Notably, “megafunds” – those that manage more than $100 billion – are set to grow from six to approximately 10, while platform funds will reduce from 20 to 5–10.

Data from Mercer also indicates that, on an asset-weighted basis, these “mega” funds are expected to gain significant market share, growing from 45 per cent of the market in 2024 to a whopping 75 per cent in 2034. This share is conceded by the smaller APRA-regulated segment that are projected to reduce in number.

“Funds will need to invest to keep pace with ever-increasing expectations from both members and regulators. However, where funds will need to focus will differ based on their nature,” it said.

“‘Mega’ funds will need to face a ‘new normal’ as investing as a $1 trillion fund presents different challenges and opportunities compared to investing at $100 billion.”

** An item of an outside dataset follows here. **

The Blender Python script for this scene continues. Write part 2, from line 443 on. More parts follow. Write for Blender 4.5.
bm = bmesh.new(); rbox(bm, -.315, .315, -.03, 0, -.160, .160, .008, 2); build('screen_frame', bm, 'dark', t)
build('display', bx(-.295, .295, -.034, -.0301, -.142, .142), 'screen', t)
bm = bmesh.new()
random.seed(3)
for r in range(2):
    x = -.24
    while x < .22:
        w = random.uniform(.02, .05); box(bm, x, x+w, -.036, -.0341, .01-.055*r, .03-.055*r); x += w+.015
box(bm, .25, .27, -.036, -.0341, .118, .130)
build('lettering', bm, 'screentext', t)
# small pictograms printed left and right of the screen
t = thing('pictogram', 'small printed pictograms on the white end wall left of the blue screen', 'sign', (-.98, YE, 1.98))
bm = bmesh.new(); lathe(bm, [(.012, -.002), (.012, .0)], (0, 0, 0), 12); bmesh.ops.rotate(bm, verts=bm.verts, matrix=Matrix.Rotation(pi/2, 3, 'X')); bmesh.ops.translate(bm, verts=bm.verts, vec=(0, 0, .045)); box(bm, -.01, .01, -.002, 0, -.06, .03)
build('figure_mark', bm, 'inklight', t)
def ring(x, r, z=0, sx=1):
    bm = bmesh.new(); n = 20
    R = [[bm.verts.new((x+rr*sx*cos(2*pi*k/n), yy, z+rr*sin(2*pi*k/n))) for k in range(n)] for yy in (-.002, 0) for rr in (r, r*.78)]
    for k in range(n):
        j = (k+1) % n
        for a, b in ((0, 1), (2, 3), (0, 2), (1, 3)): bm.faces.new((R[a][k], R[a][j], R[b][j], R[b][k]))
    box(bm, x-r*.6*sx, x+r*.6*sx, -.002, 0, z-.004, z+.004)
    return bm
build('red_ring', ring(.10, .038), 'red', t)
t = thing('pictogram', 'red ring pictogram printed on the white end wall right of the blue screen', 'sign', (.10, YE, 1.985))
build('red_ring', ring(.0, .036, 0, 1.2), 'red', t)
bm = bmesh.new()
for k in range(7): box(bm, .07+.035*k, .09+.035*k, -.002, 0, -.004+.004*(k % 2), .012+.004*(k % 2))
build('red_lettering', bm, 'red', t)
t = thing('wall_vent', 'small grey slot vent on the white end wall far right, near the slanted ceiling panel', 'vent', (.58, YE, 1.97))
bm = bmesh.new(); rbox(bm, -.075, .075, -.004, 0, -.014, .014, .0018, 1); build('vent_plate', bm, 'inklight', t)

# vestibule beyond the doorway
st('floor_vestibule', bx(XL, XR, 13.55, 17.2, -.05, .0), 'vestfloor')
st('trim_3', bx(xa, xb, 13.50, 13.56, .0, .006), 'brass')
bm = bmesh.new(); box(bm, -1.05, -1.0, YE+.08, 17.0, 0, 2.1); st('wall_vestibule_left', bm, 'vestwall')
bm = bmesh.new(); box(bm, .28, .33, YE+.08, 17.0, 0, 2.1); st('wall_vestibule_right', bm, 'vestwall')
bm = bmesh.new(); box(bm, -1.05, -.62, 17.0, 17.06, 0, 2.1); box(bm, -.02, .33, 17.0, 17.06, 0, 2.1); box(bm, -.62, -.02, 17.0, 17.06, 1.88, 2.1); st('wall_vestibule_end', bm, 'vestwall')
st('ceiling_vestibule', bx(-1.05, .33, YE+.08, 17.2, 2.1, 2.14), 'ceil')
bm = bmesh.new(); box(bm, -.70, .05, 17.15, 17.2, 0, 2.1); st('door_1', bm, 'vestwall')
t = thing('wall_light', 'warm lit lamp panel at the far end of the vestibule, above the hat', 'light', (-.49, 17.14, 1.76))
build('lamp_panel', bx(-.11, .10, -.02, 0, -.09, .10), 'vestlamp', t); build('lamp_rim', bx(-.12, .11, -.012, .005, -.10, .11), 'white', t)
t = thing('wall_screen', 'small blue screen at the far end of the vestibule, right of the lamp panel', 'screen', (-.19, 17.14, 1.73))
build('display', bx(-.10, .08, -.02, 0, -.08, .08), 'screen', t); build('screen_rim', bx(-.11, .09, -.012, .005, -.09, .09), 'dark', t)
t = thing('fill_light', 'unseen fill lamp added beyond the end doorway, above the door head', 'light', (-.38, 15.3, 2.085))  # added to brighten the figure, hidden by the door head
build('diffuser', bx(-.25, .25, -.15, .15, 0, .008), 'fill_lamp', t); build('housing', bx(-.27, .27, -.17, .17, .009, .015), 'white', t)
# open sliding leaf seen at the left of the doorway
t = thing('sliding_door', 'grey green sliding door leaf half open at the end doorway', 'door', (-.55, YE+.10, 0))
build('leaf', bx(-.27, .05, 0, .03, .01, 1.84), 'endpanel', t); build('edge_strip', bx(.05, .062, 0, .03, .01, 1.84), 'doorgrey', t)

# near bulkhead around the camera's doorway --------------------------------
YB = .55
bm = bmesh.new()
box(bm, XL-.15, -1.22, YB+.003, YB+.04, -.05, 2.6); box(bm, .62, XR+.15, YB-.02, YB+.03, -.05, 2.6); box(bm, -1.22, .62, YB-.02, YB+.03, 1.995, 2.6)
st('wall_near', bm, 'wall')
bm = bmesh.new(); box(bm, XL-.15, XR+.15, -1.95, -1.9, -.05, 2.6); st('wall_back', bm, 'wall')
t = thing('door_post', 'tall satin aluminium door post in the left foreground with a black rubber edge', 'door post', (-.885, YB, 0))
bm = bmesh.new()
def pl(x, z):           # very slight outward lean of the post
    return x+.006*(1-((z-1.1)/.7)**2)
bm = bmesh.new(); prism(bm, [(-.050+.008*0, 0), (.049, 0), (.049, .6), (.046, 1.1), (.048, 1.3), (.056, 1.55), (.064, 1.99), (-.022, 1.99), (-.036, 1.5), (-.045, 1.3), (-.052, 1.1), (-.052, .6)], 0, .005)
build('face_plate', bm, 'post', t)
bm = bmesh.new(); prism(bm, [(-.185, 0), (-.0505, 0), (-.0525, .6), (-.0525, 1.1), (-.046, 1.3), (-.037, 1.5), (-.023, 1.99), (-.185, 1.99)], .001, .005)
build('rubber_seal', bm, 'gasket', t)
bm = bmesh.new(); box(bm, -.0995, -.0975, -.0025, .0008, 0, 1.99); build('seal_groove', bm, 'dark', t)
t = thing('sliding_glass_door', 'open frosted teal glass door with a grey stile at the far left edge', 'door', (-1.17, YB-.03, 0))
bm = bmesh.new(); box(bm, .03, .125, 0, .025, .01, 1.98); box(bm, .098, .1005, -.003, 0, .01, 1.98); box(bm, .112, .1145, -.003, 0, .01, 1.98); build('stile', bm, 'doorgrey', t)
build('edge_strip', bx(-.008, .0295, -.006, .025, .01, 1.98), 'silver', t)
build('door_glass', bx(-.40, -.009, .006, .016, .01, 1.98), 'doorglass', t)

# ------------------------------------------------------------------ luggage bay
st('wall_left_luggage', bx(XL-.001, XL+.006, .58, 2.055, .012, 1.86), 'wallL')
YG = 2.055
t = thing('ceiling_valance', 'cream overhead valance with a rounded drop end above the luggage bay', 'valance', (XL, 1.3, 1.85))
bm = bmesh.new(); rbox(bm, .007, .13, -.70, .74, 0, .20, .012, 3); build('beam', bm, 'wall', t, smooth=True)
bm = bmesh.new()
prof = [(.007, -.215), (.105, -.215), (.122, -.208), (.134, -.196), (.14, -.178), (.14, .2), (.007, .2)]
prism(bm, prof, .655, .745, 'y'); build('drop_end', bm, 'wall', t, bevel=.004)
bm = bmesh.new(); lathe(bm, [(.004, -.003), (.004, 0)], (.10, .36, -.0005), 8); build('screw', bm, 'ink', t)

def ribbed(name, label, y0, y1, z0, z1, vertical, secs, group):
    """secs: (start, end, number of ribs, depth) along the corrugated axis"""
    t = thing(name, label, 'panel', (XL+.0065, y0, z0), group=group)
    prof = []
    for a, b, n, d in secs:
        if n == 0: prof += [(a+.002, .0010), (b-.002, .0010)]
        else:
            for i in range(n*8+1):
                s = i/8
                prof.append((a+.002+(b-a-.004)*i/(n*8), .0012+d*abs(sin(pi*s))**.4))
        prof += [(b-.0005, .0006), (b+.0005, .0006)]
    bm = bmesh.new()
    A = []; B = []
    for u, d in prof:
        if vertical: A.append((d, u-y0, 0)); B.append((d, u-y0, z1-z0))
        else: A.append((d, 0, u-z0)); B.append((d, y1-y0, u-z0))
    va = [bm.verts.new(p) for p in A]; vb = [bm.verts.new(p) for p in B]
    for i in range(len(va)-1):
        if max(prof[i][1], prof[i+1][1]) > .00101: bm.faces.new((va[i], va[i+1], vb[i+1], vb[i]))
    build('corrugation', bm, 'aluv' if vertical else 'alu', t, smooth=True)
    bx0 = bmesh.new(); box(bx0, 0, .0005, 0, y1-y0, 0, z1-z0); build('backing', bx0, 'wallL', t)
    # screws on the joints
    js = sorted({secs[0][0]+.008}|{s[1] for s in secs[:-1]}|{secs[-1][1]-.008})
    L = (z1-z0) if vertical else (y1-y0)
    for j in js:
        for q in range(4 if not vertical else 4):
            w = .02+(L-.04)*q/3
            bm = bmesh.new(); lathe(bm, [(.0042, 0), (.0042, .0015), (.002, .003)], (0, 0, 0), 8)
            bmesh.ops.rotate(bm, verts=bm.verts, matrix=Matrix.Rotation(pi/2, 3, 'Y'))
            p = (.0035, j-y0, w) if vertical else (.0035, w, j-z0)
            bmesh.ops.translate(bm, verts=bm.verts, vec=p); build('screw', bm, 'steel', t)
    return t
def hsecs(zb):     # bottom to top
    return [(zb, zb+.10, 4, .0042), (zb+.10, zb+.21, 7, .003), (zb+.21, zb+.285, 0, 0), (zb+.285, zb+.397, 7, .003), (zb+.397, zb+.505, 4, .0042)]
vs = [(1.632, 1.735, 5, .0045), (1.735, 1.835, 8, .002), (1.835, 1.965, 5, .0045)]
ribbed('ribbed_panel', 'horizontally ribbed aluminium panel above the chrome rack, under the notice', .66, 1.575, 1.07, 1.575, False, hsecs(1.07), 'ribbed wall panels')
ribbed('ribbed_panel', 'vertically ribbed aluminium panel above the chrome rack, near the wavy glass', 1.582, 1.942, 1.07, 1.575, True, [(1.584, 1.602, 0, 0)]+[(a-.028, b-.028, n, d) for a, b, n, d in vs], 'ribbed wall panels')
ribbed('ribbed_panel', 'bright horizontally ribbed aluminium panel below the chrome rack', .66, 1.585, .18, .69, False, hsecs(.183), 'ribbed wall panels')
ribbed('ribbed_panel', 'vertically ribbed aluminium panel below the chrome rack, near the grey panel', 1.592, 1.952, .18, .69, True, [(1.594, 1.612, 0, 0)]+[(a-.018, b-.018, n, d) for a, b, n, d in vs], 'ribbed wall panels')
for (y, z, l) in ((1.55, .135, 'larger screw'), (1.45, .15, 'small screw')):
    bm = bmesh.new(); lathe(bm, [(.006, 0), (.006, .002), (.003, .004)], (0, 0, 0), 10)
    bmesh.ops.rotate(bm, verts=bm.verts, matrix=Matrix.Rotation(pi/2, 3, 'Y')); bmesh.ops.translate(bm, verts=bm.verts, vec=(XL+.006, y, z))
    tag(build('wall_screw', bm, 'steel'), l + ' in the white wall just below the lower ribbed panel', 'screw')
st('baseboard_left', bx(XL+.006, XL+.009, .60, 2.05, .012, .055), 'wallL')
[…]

In particular, the firm said that outperformance becomes more difficult to source as deal sizes shrink relative to the size of the fund. “In many cases,” Mercer said, “this requires exploration of alternative asset classes and comfort with achieving outperformance through success across a range of smaller sources added up.”

Moreover, it said that “on the ground” local expertise or relationships with outsourced managers, with clear governance applied to these relationships, remains critical to perform in global markets.

Looking ahead, the report estimates that more than half of the eventual consolidation that will occur over the next 25 years will be done within the next five.

“This means that if funds are to survive to this ‘endgame’, they must be strategically positioned for short- and long-term success. For most funds, this will require detailed consideration (and modelling) of their position and material changes to their fund strategy and operating model.”